El surrealismo fue, ante todo, una especie de llamada que oyeron aquí y allí, en los Estados Unidos, en Alemania, en España o en Yugoslavia, ciertas personas que utilizaban ya una forma de expresión instintiva e irracional, incluso antes de conocerse unos a otros. Las poesías que yo había publicado en España antes de oír hablar de surrealismo dan testimonio de esta llamada que nos dirigía a todos hacia París. Así también, Dalí y yo, cuando trabajábamos en el guión de
Un chien andalou
, practicábamos una especie de escritura automática, éramos surrealistas sin etiqueta.
Había algo en el aire, como ocurre siempre. Pero tengo que añadir que, por lo que a mí respecta, mi encuentro con el grupo fue esencial y decisivo para el resto de mi vida.
Aquel encuentro tuvo lugar en el café «Cyrano» de la place Blanche, en el que el grupo celebraba sus sesiones diariamente. Me presentaron a Max Ernst, André Breton, Paul Éluard, Tristan Tzara, René Char, Pierre Unik, Tanguy, Jean Arp, Maxime Alexandre, Magritte. Todos salvo Benjamin Péret, que entonces estaba en el Brasil. Me estrecharon la mano, me ofrecieron una copa y prometieron no faltar a la presentación de la película, de la que Aragon y Man Ray les habían hecho grandes elogios.
Aquella primera proyección pública de
Un chien andalou
fue organizada con invitaciones de pago en las «Ursulines» y reunió a la flor y nata de París, es decir, aristócratas, escritores y pintores célebres (Picasso, Le Corbusier, Cocteau, Christian Bérad, el músico Georges Auric) y, por supuesto, el grupo surrealista al completo.
Muy nervioso, como es de suponer, yo me situé detrás de la pantalla con un gramófono y, durante la proyección, alternaba los tangos argentinos con
Tristán e Isolda
. Me había puesto unas piedras en el bolsillo, para tirárselas al público si la película era un fracaso. Tiempo atrás, los surrealistas habían abucheado
La coquille et le clergyman
, película de Germaine Dulac (sobre guión de Antonin Artaud) que a mí, no obstante, me gustaba. Yo esperaba lo peor.
No necesité las piedras. Cuando terminó la película, desde detrás de la pantalla oí grandes aplausos y, discretamente, me deshice de mis proyectiles, dejándolos caer al suelo.
Mi entrada en el grupo surrealista se produjo como algo sencillo y natural.
Fui admitido a las reuniones que se celebraban diariamente en «Cyrano» y, alguna que otra vez, en casa de Breton, en el 42 de la rue Fontaine.

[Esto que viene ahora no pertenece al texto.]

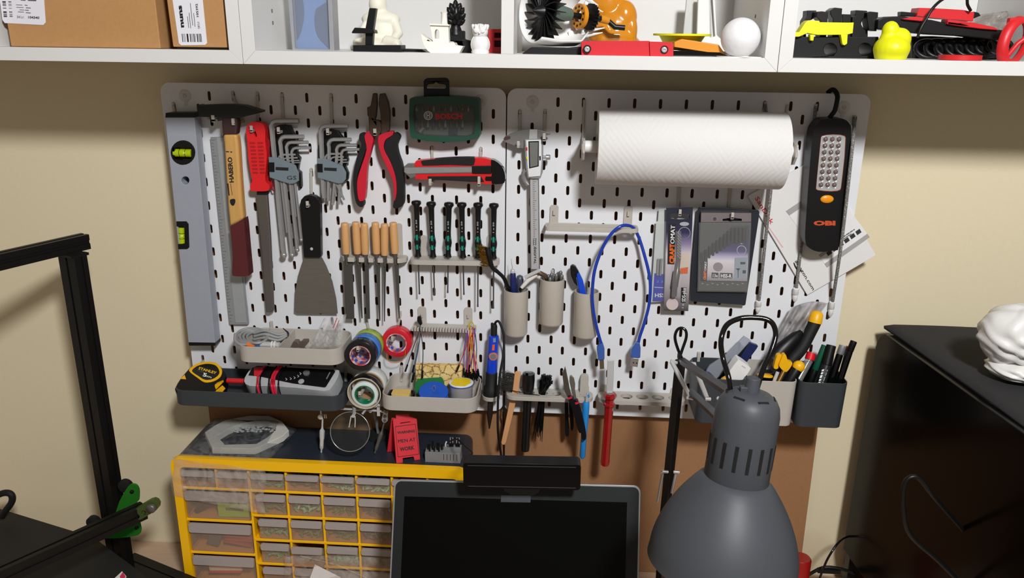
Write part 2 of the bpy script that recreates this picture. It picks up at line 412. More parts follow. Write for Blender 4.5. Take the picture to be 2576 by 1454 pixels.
q = MB(); q.box(mm(38, OY+14, -722), 40, 6, 9, Matrix.Rotation(-.6, 3, 'Y')); tag(q.build('black_module', BLACK, bev=1), 'black slanting part beside the lime packet in the upper wide drawer', 'part')
q = MB(); q.box(mm(66, OY+12, -846), 60, 6, 12, Matrix.Rotation(-.06, 3, 'Y')); q2 = q.build('white_card', mat('white_card', (222, 220, 218), .6)); tag(q2, 'white card with a red edge in the lowest wide left drawer', 'card')
q = MB(); q.box(mm(66, OY+10, -853), 60, 7, 3.4, Matrix.Rotation(-.06, 3, 'Y')); q.build('red_edge', RED, q2)
# ---- laptop screen --------------------------------------------------------------------------------
t = thing('laptop', 'open laptop with silver rim and a dark screen standing in front of the yellow cabinet', 'laptop', mm(598, -300, DESKZ))
ptop = {k: A(k[0], k[1], 220) for k in ((992, 1206), (1612, 1222))}
TL, TR = ptop.values(); sl = V((0, -.0538, -.1308)).normalized(); ux = (TR-TL).normalized(); Wd = (TR-TL).length
nrm = ux.cross(sl).normalized(); nrm = nrm if nrm.y < 0 else -nrm
LP = lambda x, y, o=0.: TL+ux*(x*.001)+sl*(y*.001)+nrm*(o*.001)
Wm = Wd*1000; Hh = 255
SILV = mat('laptop_silver', (168, 170, 172), .35, .6); BEZ = mat('laptop_bezel', (24, 27, 28), .5, spec=.3); SCR = mat('screen_off', (3, 3, 3), .3, spec=.12)
b = MB(); b.slab([LP(x, y) for x, y in rrect(0, 0, Wm, Hh, 10, 5)], nrm*-.007); b.build('lid', SILV, t, bev=1.5)
b = MB(); b.slab([LP(x, y, .6) for x, y in rrect(2.4, 2.4, Wm-2.4, Hh-1, 9, 5)], nrm*-.0006, [[LP(x, y, .6) for x, y in ((17, 25), (Wm-20, 25), (Wm-20, Hh-20), (17, Hh-20))]]); b.build('bezel', BEZ, t)
b = MB(); b.slab([LP(x, y, .25) for x, y in ((16, 24), (Wm-19, 24), (Wm-19, Hh-19), (16, Hh-19))], nrm*-.0003); b.build('screen', SCR, t)
lw = LP(Wm/2, Hh); b = MB()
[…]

El «Cyrano» era un auténtico café de Pigalle, popular, con putas y chulos.
Llegábamos, generalmente, entre cinco y seis de la tarde. Las bebidas consistían en «Pernod», mandarín-curaçao y picón-cerveza (con una gota de granadina).
Esta última era la bebida favorita del pintor Tanguy. Bebía un vaso y luego otro. Al tercero, tenía que taparse la nariz con dos dedos.
Aquello se parecía a una peña española. Se leía, se discutía tal o cual artículo, se hablaba de la revista, de un testimonio que había que dar, de una carta que había que escribir, de una manifestación. Cada cual exponía su idea y daba su opinión. Cuando la conversación debía girar en torno de un tema concreto y más confidencial, la reunión se celebraba en el estudio de Breton, que quedaba muy cerca.
Cuando yo llegaba de los últimos, no daba la mano más que a los que estaban cerca de donde yo iba a sentarme y me limitaba a saludar con un ademán a André Breton si estaba lejos de mí. Un día preguntó a otro miembro del grupo: «¿Es que Buñuel tiene algo contra mí?» Le respondieron que yo no tenía nada contra él, pero que detestaba la costumbre francesa de dar la mano a todo el mundo en todo momento (costumbre que después prohibiría en el plató de
Esto se llama la aurora
).
Al igual que todos los miembros del grupo, yo me sentía atraído por una cierta idea de la revolución. Los surrealistas, que no se consideraban terroristas, activistas armados, luchaban contra una sociedad a la que detestaban utilizando como arma principal el escándalo. Contra las desigualdades sociales, la explotación del hombre por el hombre, la influencia embrutecedora de la religión, el militarismo burdo y materialista, vieron durante mucho tiempo en el escándalo el revelador potente, capaz de hacer aparecer los resortes secretos y odiosos del sistema que había que derribar. Algunos no tardaron en apartarse de esta línea de acción para pasar a la política propiamente dicha y, principalmente, al único movimiento que entonces nos parecía digno de ser llamado revolucionario: el movimiento comunista. Ello daba lugar a discusiones, escisiones y querellas incesantes. Sin embargo, el verdadero objetivo del surrealismo no era el de crear un movimiento literario, plástico, ni siquiera filosófico nuevo, sino el de hacer estallar la sociedad, cambiar la vida.